**Written task:**
Can the data below be set down again exactly, line for line?

**Data:**
== == ==
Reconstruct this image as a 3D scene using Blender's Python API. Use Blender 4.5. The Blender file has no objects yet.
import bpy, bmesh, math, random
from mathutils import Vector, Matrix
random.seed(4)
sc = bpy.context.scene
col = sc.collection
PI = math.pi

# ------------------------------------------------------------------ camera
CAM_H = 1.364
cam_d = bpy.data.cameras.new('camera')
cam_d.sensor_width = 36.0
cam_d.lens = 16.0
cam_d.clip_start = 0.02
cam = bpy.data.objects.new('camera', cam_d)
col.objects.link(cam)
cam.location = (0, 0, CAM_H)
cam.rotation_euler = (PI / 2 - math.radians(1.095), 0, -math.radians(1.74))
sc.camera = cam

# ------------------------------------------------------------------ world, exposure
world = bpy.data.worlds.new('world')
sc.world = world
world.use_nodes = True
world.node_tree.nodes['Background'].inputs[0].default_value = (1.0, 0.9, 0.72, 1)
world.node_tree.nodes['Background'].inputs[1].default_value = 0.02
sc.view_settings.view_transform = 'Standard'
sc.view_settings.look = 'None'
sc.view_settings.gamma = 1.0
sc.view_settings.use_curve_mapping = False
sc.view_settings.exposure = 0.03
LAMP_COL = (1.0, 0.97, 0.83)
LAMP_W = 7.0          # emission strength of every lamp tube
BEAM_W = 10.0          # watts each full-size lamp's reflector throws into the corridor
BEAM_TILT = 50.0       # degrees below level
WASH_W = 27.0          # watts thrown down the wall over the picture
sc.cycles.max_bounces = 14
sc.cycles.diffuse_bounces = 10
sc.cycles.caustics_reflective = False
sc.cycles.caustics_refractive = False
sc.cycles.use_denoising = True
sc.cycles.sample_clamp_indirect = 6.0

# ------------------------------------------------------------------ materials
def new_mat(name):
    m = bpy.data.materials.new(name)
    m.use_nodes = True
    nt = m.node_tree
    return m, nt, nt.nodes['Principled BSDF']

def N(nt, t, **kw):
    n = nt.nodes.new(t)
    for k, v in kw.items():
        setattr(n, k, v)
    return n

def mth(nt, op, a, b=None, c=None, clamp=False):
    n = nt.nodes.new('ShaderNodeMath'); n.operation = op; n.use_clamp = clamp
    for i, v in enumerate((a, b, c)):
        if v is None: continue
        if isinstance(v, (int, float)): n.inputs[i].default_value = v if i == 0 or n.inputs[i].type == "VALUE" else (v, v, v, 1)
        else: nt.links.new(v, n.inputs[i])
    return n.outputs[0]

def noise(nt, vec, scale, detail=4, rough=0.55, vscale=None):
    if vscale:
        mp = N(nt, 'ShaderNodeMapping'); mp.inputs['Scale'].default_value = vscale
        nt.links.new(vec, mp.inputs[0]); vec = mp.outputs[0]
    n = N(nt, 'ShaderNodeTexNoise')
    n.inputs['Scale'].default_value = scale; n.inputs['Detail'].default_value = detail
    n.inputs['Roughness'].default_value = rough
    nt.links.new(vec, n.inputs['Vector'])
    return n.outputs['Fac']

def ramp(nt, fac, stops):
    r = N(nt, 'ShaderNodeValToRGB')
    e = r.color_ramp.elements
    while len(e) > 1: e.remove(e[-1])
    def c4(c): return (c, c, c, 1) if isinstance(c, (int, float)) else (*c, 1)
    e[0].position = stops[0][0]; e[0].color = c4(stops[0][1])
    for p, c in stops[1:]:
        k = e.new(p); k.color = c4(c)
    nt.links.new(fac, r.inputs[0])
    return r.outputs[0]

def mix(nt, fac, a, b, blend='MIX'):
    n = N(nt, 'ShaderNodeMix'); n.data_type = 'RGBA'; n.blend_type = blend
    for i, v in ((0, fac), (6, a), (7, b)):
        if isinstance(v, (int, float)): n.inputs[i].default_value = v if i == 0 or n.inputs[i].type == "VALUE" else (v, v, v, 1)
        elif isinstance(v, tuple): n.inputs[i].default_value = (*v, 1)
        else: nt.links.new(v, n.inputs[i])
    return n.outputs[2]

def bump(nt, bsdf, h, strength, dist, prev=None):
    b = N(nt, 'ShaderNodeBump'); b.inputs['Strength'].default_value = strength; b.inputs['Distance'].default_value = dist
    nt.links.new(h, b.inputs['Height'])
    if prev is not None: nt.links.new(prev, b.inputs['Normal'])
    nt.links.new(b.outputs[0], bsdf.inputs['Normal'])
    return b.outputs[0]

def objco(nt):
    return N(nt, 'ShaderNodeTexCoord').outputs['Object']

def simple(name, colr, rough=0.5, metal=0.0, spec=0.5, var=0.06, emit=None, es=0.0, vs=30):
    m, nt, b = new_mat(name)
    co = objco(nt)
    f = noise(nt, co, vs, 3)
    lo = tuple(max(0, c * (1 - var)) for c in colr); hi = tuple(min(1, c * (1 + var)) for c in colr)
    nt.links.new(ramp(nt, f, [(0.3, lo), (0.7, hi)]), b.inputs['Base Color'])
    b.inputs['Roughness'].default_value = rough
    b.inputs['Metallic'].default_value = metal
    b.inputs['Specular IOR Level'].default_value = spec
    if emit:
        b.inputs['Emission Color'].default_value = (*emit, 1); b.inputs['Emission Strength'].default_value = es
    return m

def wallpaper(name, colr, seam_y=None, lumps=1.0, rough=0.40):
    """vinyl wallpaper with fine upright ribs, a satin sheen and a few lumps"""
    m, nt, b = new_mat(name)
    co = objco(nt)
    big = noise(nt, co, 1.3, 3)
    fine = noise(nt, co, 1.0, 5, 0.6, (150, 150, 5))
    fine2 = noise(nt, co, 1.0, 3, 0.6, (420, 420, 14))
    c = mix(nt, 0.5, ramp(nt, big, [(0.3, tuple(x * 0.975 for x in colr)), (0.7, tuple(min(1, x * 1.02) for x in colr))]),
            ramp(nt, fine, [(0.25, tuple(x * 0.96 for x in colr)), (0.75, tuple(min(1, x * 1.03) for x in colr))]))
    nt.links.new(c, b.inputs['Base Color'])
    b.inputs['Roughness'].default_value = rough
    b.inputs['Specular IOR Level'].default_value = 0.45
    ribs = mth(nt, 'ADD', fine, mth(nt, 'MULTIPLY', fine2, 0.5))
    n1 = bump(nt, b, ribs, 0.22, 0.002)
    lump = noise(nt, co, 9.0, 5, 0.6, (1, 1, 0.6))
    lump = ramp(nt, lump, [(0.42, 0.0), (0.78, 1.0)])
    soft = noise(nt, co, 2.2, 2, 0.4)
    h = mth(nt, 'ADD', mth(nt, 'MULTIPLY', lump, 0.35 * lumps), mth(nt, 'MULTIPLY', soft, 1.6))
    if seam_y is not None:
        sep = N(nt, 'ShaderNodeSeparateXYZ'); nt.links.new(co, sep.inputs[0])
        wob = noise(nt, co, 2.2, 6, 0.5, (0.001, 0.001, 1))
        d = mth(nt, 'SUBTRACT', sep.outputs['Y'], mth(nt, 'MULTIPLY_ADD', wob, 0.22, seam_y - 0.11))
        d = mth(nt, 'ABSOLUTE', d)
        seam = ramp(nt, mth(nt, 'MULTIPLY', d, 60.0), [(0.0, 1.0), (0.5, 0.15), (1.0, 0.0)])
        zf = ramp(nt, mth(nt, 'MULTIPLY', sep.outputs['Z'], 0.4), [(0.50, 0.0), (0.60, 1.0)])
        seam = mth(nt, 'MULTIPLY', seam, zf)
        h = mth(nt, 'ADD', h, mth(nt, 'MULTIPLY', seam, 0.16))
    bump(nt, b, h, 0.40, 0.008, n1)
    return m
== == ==
**Solved problem:**
Reconstruct this image as a 3D scene using Blender's Python API. Use Blender 4.5. The Blender file has no objects yet.
import bpy, bmesh, math, random
from mathutils import Vector, Matrix
random.seed(4)
sc = bpy.context.scene
col = sc.collection
PI = math.pi

# ------------------------------------------------------------------ camera
CAM_H = 1.364
cam_d = bpy.data.cameras.new('camera')
cam_d.sensor_width = 36.0
cam_d.lens = 16.0
cam_d.clip_start = 0.02
cam = bpy.data.objects.new('camera', cam_d)
col.objects.link(cam)
cam.location = (0, 0, CAM_H)
cam.rotation_euler = (PI / 2 - math.radians(1.095), 0, -math.radians(1.74))
sc.camera = cam

# ------------------------------------------------------------------ world, exposure
world = bpy.data.worlds.new('world')
sc.world = world
world.use_nodes = True
world.node_tree.nodes['Background'].inputs[0].default_value = (1.0, 0.9, 0.72, 1)
world.node_tree.nodes['Background'].inputs[1].default_value = 0.02
sc.view_settings.view_transform = 'Standard'
sc.view_settings.look = 'None'
sc.view_settings.gamma = 1.0
sc.view_settings.use_curve_mapping = False
sc.view_settings.exposure = 0.03
LAMP_COL = (1.0, 0.97, 0.83)
LAMP_W = 7.0          # emission strength of every lamp tube
BEAM_W = 10.0          # watts each full-size lamp's reflector throws into the corridor
BEAM_TILT = 50.0       # degrees below level
WASH_W = 27.0          # watts thrown down the wall over the picture
sc.cycles.max_bounces = 14
sc.cycles.diffuse_bounces = 10
sc.cycles.caustics_reflective = False
sc.cycles.caustics_refractive = False
sc.cycles.use_denoising = True
sc.cycles.sample_clamp_indirect = 6.0

# ------------------------------------------------------------------ materials
def new_mat(name):
    m = bpy.data.materials.new(name)
    m.use_nodes = True
    nt = m.node_tree
    return m, nt, nt.nodes['Principled BSDF']

def N(nt, t, **kw):
    n = nt.nodes.new(t)
    for k, v in kw.items():
        setattr(n, k, v)
    return n

def mth(nt, op, a, b=None, c=None, clamp=False):
    n = nt.nodes.new('ShaderNodeMath'); n.operation = op; n.use_clamp = clamp
    for i, v in enumerate((a, b, c)):
        if v is None: continue
        if isinstance(v, (int, float)): n.inputs[i].default_value = v if i == 0 or n.inputs[i].type == "VALUE" else (v, v, v, 1)
        else: nt.links.new(v, n.inputs[i])
    return n.outputs[0]

def noise(nt, vec, scale, detail=4, rough=0.55, vscale=None):
    if vscale:
        mp = N(nt, 'ShaderNodeMapping'); mp.inputs['Scale'].default_value = vscale
        nt.links.new(vec, mp.inputs[0]); vec = mp.outputs[0]
    n = N(nt, 'ShaderNodeTexNoise')
    n.inputs['Scale'].default_value = scale; n.inputs['Detail'].default_value = detail
    n.inputs['Roughness'].default_value = rough
    nt.links.new(vec, n.inputs['Vector'])
    return n.outputs['Fac']

def ramp(nt, fac, stops):
    r = N(nt, 'ShaderNodeValToRGB')
    e = r.color_ramp.elements
    while len(e) > 1: e.remove(e[-1])
    def c4(c): return (c, c, c, 1) if isinstance(c, (int, float)) else (*c, 1)
    e[0].position = stops[0][0]; e[0].color = c4(stops[0][1])
    for p, c in stops[1:]:
        k = e.new(p); k.color = c4(c)
    nt.links.new(fac, r.inputs[0])
    return r.outputs[0]

def mix(nt, fac, a, b, blend='MIX'):
    n = N(nt, 'ShaderNodeMix'); n.data_type = 'RGBA'; n.blend_type = blend
    for i, v in ((0, fac), (6, a), (7, b)):
        if isinstance(v, (int, float)): n.inputs[i].default_value = v if i == 0 or n.inputs[i].type == "VALUE" else (v, v, v, 1)
        elif isinstance(v, tuple): n.inputs[i].default_value = (*v, 1)
        else: nt.links.new(v, n.inputs[i])
    return n.outputs[2]

def bump(nt, bsdf, h, strength, dist, prev=None):
    b = N(nt, 'ShaderNodeBump'); b.inputs['Strength'].default_value = strength; b.inputs['Distance'].default_value = dist
    nt.links.new(h, b.inputs['Height'])
    if prev is not None: nt.links.new(prev, b.inputs['Normal'])
    nt.links.new(b.outputs[0], bsdf.inputs['Normal'])
    return b.outputs[0]

def objco(nt):
    return N(nt, 'ShaderNodeTexCoord').outputs['Object']

def simple(name, colr, rough=0.5, metal=0.0, spec=0.5, var=0.06, emit=None, es=0.0, vs=30):
    m, nt, b = new_mat(name)
    co = objco(nt)
    f = noise(nt, co, vs, 3)
    lo = tuple(max(0, c * (1 - var)) for c in colr); hi = tuple(min(1, c * (1 + var)) for c in colr)
    nt.links.new(ramp(nt, f, [(0.3, lo), (0.7, hi)]), b.inputs['Base Color'])
    b.inputs['Roughness'].default_value = rough
    b.inputs['Metallic'].default_value = metal
    b.inputs['Specular IOR Level'].default_value = spec
    if emit:
        b.inputs['Emission Color'].default_value = (*emit, 1); b.inputs['Emission Strength'].default_value = es
    return m

def wallpaper(name, colr, seam_y=None, lumps=1.0, rough=0.40):
    """vinyl wallpaper with fine upright ribs, a satin sheen and a few lumps"""
    m, nt, b = new_mat(name)
    co = objco(nt)
    big = noise(nt, co, 1.3, 3)
    fine = noise(nt, co, 1.0, 5, 0.6, (150, 150, 5))
    fine2 = noise(nt, co, 1.0, 3, 0.6, (420, 420, 14))
    c = mix(nt, 0.5, ramp(nt, big, [(0.3, tuple(x * 0.975 for x in colr)), (0.7, tuple(min(1, x * 1.02) for x in colr))]),
            ramp(nt, fine, [(0.25, tuple(x * 0.96 for x in colr)), (0.75, tuple(min(1, x * 1.03) for x in colr))]))
    nt.links.new(c, b.inputs['Base Color'])
    b.inputs['Roughness'].default_value = rough
    b.inputs['Specular IOR Level'].default_value = 0.45
    ribs = mth(nt, 'ADD', fine, mth(nt, 'MULTIPLY', fine2, 0.5))
    n1 = bump(nt, b, ribs, 0.22, 0.002)
    lump = noise(nt, co, 9.0, 5, 0.6, (1, 1, 0.6))
    lump = ramp(nt, lump, [(0.42, 0.0), (0.78, 1.0)])
    soft = noise(nt, co, 2.2, 2, 0.4)
    h = mth(nt, 'ADD', mth(nt, 'MULTIPLY', lump, 0.35 * lumps), mth(nt, 'MULTIPLY', soft, 1.6))
    if seam_y is not None:
        sep = N(nt, 'ShaderNodeSeparateXYZ'); nt.links.new(co, sep.inputs[0])
        wob = noise(nt, co, 2.2, 6, 0.5, (0.001, 0.001, 1))
        d = mth(nt, 'SUBTRACT', sep.outputs['Y'], mth(nt, 'MULTIPLY_ADD', wob, 0.22, seam_y - 0.11))
        d = mth(nt, 'ABSOLUTE', d)
        seam = ramp(nt, mth(nt, 'MULTIPLY', d, 60.0), [(0.0, 1.0), (0.5, 0.15), (1.0, 0.0)])
        zf = ramp(nt, mth(nt, 'MULTIPLY', sep.outputs['Z'], 0.4), [(0.50, 0.0), (0.60, 1.0)])
        seam = mth(nt, 'MULTIPLY', seam, zf)
        h = mth(nt, 'ADD', h, mth(nt, 'MULTIPLY', seam, 0.16))
    bump(nt, b, h, 0.40, 0.008, n1)
    return m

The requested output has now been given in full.